Behind-the-Meter Deals: Critical for Capital Formation
BTM agreements enable companies to generate and consume power on-site, thereby bypassing the traditional grid and many of the bureaucratic hurdles associated with regulated electricity markets. While some states permit limited BTM structures, the Action Plan’s deregulatory ethos could catalyze federal encouragement or at least preemption of restrictive state regimes.
Jon Morrow, eGeneration’s chief economist, emphasized the stakes:
"If you're deploying a high-density AI cluster or a 3nm semiconductor line, you can't afford four years of PUC battles and substation upgrades. With BTM, we can deploy reactors directly adjacent, or within 50 miles to a data center or fabrication facility, avoiding load congestion and regulatory drag."
BTM allows developers to offer firm, cost-predictable energy, making projects more bankable. Morrow argues that once Ohio utilities are permitted to enter more flexible agreements under BTM frameworks, private capital will rush in.
Modernizing Power Purchase Agreements: Wider Zones, Longer Terms
Another key lever is the modernization and expansion of PPAs, particularly in regions served by Electric Distribution Utilities (EDUs) and Electric Utilities (EUs). Current PPA arrangements are often confined to limited geographic zones or short-term durations, making them ill-suited for the capital-intensive energy investments required for AI-scale computing.
Larson believes the Trump Administration’s infrastructure pillar—particularly the call for permitting reform and deregulation of legacy environmental statutes—should be matched with federal guidance or incentives for expanded PPA eligibility.
"We need PPAs that stretch across utility jurisdictions and last 50 to 100 years—not the 3-to-7-year retail arbitrage deals we see now," he said. "Only then can you justify the $1 -$10 billion capital outlay for new nuclear."
The current plan stops short of proposing a national PPA framework but does call for expanding grid access, identifying strategic zones for high-load development, and removing climate-based policy obstacles.

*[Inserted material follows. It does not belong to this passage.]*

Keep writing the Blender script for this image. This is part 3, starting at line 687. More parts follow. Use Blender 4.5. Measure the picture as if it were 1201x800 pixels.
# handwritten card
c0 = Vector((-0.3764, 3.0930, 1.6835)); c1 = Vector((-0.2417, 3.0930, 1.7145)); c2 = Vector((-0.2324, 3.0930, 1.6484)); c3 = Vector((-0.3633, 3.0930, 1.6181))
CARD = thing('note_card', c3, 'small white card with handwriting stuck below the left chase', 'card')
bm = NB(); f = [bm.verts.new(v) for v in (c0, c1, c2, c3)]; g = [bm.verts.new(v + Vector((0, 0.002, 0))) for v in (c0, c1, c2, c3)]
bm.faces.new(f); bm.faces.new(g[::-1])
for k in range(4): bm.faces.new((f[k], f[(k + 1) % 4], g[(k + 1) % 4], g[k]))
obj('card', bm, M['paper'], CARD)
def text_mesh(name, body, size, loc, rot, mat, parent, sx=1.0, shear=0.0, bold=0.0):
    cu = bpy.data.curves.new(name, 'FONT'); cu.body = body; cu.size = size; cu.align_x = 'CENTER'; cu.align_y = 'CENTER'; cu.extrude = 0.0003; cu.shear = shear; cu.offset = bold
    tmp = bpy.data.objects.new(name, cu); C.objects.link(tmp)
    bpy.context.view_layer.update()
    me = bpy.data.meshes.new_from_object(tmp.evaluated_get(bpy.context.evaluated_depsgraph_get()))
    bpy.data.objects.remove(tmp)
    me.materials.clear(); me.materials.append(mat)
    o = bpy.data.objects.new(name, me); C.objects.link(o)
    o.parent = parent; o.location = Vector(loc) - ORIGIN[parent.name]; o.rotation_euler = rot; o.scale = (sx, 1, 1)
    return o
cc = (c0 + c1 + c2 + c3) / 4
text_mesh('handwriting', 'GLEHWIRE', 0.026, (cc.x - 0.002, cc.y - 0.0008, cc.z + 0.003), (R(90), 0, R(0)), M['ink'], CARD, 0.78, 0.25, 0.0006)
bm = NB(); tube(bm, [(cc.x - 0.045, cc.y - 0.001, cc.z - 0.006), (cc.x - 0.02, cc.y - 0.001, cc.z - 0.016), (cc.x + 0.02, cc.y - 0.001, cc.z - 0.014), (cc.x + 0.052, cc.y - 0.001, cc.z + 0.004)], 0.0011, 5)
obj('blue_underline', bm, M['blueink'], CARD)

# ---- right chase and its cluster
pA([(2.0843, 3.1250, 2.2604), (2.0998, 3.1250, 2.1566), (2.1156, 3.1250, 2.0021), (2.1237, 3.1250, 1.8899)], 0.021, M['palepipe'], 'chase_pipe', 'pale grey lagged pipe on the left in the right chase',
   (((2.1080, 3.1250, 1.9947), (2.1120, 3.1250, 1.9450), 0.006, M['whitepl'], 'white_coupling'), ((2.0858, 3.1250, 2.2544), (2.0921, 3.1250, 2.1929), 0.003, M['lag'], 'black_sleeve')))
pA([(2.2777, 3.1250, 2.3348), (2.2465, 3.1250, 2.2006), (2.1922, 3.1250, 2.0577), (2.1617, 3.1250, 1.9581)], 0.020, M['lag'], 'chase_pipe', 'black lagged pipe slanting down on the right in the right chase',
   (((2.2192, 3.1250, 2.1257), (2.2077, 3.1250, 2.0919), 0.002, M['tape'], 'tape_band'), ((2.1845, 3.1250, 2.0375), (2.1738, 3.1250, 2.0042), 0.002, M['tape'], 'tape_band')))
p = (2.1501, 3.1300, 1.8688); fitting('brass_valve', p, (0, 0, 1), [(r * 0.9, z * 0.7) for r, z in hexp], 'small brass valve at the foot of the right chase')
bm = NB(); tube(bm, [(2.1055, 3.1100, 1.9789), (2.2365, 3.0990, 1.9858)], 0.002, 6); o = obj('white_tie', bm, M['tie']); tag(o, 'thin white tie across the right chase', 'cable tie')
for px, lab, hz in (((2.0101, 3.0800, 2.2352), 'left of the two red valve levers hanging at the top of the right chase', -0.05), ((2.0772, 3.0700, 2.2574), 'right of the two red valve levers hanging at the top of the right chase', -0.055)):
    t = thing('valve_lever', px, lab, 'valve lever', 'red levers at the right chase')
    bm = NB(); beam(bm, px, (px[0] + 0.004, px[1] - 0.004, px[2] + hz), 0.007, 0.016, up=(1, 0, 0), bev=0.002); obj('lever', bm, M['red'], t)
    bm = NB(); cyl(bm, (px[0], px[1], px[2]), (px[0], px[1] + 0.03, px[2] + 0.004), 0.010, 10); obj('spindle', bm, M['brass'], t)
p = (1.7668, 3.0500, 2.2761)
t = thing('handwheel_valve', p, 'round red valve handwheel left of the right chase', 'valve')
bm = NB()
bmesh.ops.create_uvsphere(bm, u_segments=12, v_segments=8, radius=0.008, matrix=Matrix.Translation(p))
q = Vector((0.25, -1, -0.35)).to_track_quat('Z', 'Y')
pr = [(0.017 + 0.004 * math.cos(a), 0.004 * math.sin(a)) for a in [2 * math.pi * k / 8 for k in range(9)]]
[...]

These policy shifts could encourage states like Ohio to reevaluate PPA restrictions.
From Silicon Heartland to Sovereignty
Ohio has already staked a claim in the so-called “Silicon Heartland” with the Intel fabs under construction outside of Columbus. But experts argue that without flexible, high-capacity energy generation, even those investments could stall.

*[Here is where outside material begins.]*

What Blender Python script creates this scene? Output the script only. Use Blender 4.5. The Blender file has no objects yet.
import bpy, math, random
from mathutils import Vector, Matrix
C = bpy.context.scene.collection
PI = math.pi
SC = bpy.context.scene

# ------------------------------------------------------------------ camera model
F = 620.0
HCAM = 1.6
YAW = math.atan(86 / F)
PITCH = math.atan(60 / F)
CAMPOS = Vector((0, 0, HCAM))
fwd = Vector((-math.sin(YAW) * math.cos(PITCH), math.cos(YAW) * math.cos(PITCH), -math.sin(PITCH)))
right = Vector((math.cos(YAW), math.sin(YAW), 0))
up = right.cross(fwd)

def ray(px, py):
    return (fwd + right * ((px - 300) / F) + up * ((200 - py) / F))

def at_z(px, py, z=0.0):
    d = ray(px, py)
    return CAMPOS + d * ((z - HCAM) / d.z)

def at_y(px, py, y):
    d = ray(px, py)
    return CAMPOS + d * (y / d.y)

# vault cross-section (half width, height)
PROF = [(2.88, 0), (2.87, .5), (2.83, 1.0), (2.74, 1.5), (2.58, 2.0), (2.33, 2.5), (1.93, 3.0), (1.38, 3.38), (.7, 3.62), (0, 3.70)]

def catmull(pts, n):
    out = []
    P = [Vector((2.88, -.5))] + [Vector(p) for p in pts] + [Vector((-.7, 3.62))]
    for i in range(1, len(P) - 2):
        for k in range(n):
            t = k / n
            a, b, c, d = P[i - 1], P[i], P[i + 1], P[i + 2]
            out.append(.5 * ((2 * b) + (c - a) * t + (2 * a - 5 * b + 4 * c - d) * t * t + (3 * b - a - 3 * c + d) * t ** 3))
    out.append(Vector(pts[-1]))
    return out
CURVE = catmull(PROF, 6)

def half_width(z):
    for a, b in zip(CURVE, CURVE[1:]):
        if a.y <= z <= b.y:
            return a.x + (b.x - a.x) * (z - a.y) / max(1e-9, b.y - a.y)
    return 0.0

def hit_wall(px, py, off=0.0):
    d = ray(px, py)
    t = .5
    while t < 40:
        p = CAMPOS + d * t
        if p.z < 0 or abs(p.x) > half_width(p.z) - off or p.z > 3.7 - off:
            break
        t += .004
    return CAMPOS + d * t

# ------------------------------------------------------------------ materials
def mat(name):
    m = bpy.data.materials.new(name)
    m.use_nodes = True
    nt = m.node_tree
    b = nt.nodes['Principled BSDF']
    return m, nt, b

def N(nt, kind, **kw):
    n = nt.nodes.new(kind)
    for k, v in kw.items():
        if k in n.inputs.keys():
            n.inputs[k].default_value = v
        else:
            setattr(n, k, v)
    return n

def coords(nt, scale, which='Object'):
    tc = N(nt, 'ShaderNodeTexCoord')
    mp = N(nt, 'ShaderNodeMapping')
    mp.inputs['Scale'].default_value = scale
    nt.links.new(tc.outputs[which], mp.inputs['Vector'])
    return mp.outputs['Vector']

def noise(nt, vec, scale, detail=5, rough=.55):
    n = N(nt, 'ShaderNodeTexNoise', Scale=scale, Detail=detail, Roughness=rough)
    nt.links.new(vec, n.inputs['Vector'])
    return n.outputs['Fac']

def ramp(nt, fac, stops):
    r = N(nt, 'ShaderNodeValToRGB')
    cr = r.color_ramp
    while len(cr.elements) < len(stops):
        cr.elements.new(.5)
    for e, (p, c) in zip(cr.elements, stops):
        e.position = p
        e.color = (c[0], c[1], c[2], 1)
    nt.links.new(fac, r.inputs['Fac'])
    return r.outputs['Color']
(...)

"You can’t run a 20MW chip fab on dreams and diesel backup," said Morrow. "We need sovereign energy for sovereign computing."
Larson concurs. "We believe Ohio could supply AI compute to the entire eastern seaboard, if we get this right. But it's a race—and policy design will decide the winners."

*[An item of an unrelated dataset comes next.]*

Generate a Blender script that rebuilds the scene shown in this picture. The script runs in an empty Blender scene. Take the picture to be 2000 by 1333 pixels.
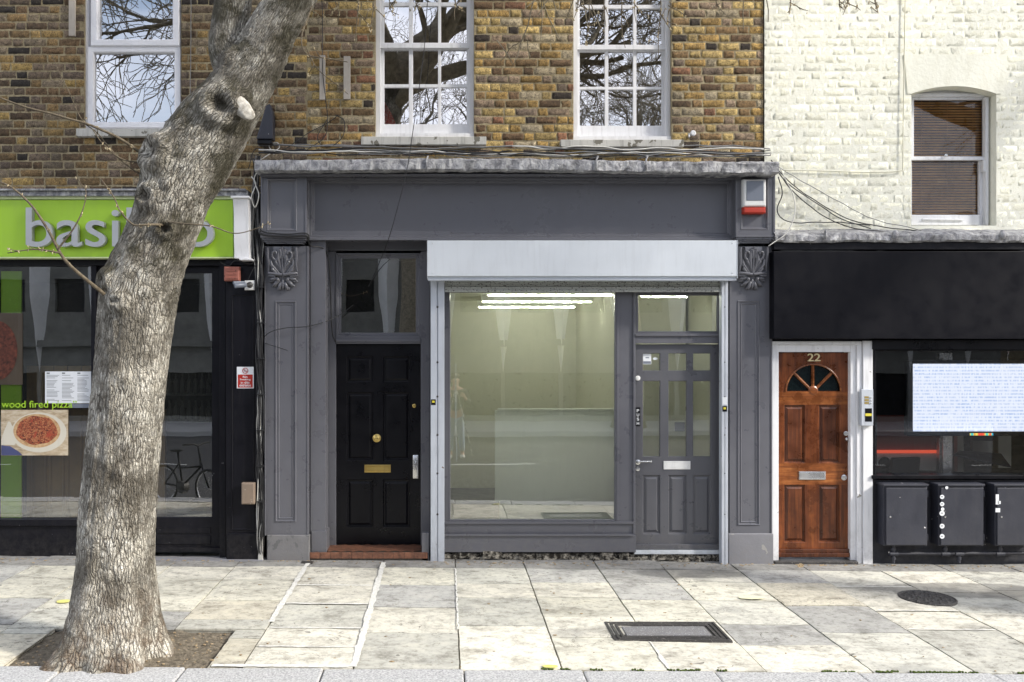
import bpy, bmesh, math, random
import numpy as np
from mathutils import Vector, Matrix, noise
R = math.radians
scn = bpy.context.scene
COL = scn.collection
rnd = random.Random(7)
# ------------------------------------------------------------------ camera model
F = 1710.0; EX, EY, EZ = 0.0, -9.0, 2.21; PX, PY = 870.0, 680.0
def X(px, Y=0.0): return (px-PX)*(Y-EY)/F
def Z(py, Y=0.0): return EZ-(py-PY)*(Y-EY)/F
def P(px, py, Y=0.0): return Vector((X(px, Y), Y, Z(py, Y)))
def gz(x): return 0.02-0.0075*x

# ------------------------------------------------------------------ mesh builder
class MB:
    def __init__(s): s.v = []; s.f = []; s.m = []; s.mi = 0
    def vert(s, x, y, z): s.v.append((x, y, z)); return len(s.v)-1
    def face(s, *i): s.f.append(tuple(i)); s.m.append(s.mi)
    def quad(s, a, b, c, d):
        n = len(s.v); s.v += [tuple(a), tuple(b), tuple(c), tuple(d)]; s.face(n, n+1, n+2, n+3)
    def box(s, x0, x1, y0, y1, z0, z1):
        if x0 > x1: x0, x1 = x1, x0
        if y0 > y1: y0, y1 = y1, y0
        if z0 > z1: z0, z1 = z1, z0
        n = len(s.v)
        s.v += [(x0,y0,z0),(x1,y0,z0),(x1,y1,z0),(x0,y1,z0),(x0,y0,z1),(x1,y0,z1),(x1,y1,z1),(x0,y1,z1)]
        for q in ((0,3,2,1),(4,5,6,7),(0,1,5,4),(1,2,6,5),(2,3,7,6),(3,0,4,7)): s.face(*[n+k for k in q])
    def pbox(s, a, b, t, u, Yf, Yb):            # a box measured on its front plane
        s.box(X(a, Yf), X(b, Yf), Yf, Yb, Z(t, Yf), Z(u, Yf))
    def ring(s, x0, x1, z0, z1, prof, cap=True, close_back=False):
        n = len(s.v); k = len(prof)
        for ins, y in prof:
            s.v += [(x0+ins,y,z0+ins),(x1-ins,y,z0+ins),(x1-ins,y,z1-ins),(x0+ins,y,z1-ins)]
        for i in range(k-1):
            for j in range(4):
                a = n+4*i+j; b = n+4*i+(j+1) % 4
                s.face(a, b, b+4, a+4)
        if cap: s.face(*[n+4*(k-1)+j for j in range(4)])
        if close_back: s.face(n+3, n+2, n+1, n)
    def pring(s, a, b, t, u, Y, prof, **k): s.ring(X(a, Y), X(b, Y), Z(u, Y), Z(t, Y), prof, **k)
    def sheet(s, x0, x1, z0, z1, y, holes=()):
        xs = sorted({x0, x1, *[c for h in holes for c in h[:2] if x0 < c < x1]})
        zs = sorted({z0, z1, *[c for h in holes for c in h[2:] if z0 < c < z1]})
        for i in range(len(xs)-1):
            for j in range(len(zs)-1):
                cx = (xs[i]+xs[i+1])/2; cz = (zs[j]+zs[j+1])/2
                if any(h[0] < cx < h[1] and h[2] < cz < h[3] for h in holes): continue
                s.quad((xs[i],y,zs[j]),(xs[i+1],y,zs[j]),(xs[i+1],y,zs[j+1]),(xs[i],y,zs[j+1]))
    def tube(s, pts, r, n=8, cap=True):
        pts = [Vector(p) for p in pts]; rs = r if isinstance(r, (list, tuple)) else [r]*len(pts)
        base = len(s.v); up = None
        for i, p in enumerate(pts):
            t = (pts[min(i+1, len(pts)-1)]-pts[max(i-1, 0)])
            if t.length < 1e-9: t = Vector((0,0,1))
            t.normalize()
            if up is None:
                up = t.orthogonal().normalized()
            up = (up-t*up.dot(t));
            if up.length < 1e-6: up = t.orthogonal()
            up.normalize(); w = t.cross(up)
            for k in range(n):
                a = 2*math.pi*k/n
                s.v.append(tuple(p+(up*math.cos(a)+w*math.sin(a))*rs[i]))
        for i in range(len(pts)-1):
            for k in range(n):
                a = base+i*n+k; b = base+i*n+(k+1) % n
                s.face(a, b, b+n, a+n)
        if cap:
            s.face(*[base+k for k in reversed(range(n))]); s.face(*[base+(len(pts)-1)*n+k for k in range(n)])
    def lathe(s, c, prof, axis='y', n=24):
        base = len(s.v); c = Vector(c)
        for h, r in prof:
            for k in range(n):
                a = 2*math.pi*k/n; u = r*math.cos(a); w = r*math.sin(a)
                s.v.append(tuple(c+Vector({'y': (u, h, w), 'z': (u, w, h), 'x': (h, u, w)}[axis])))
        for i in range(len(prof)-1):
            for k in range(n):
                a = base+i*n+k; b = base+i*n+(k+1) % n
                s.face(a, b, b+n, a+n)
        s.face(*[base+k for k in range(n)]); s.face(*[base+(len(prof)-1)*n+k for k in range(n)])
    def prism(s, poly, y0, y1):                  # polygon in x,z, extruded along y
        n = len(s.v); k = len(poly)
        s.v += [(p[0], y0, p[1]) for p in poly]+[(p[0], y1, p[1]) for p in poly]
        s.face(*range(n, n+k)); s.face(*reversed(range(n+k, n+2*k)))
        for j in range(k): s.face(n+j, n+k+j, n+k+(j+1) % k, n+(j+1) % k)
    def xprism(s, poly, x0, x1):                 # polygon in y,z, extruded along x
        n = len(s.v); k = len(poly)
        s.v += [(x0, p[0], p[1]) for p in poly]+[(x1, p[0], p[1]) for p in poly]
        s.face(*range(n, n+k)); s.face(*reversed(range(n+k, n+2*k)))
        for j in range(k): s.face(n+j, n+k+j, n+k+(j+1) % k, n+(j+1) % k)
    def ellipsoid(s, c, rx, ry, rz, nu=12, nv=8, rot=None):
        base = len(s.v)
        for j in range(nv+1):
            ph = math.pi*j/nv
            for i in range(nu):
                th = 2*math.pi*i/nu
                v = Vector((rx*math.sin(ph)*math.cos(th), ry*math.sin(ph)*math.sin(th), rz*math.cos(ph)))
                if rot: v = rot @ v
                s.v.append((c[0]+v.x, c[1]+v.y, c[2]+v.z))
        for j in range(nv):
            for i in range(nu):
                a = base+j*nu+i; b = base+j*nu+(i+1) % nu
                s.face(a, b, b+nu, a+nu)
    def slats(s): pass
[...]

AI Infrastructure as Industrial Policy
The AI Action Plan integrates national security, energy reliability, and industrial revitalization into a unified framework. It calls for:
National investment in dispatchable energy (including nuclear);
Streamlined NEPA and Clean Water Act permitting for energy and data infrastructure;
Grid stability mandates and a rejection of “radical climate dogma”;
Federal procurement standards favoring free-speech-preserving AI models;
Expanded AI workforce education and skilled trades development.
Ohio—with its nuclear history, grid interconnectivity, and skilled labor pool—is well-positioned to lead if it adapts.
The Bottom Line
Larson summarized it plainly: "This is a policy moment. If Ohio moves decisively—reforming PPA scope and BTM legality—we could become the central nervous system of America’s AI economy."
The White House, for its part, appears ready to back that vision with deregulation, federal coordination, and technology diplomacy aimed at preventing China and other adversaries from leapfrogging American innovation.
For Ohio, the future may not be in the clouds—it may be right behind the meter.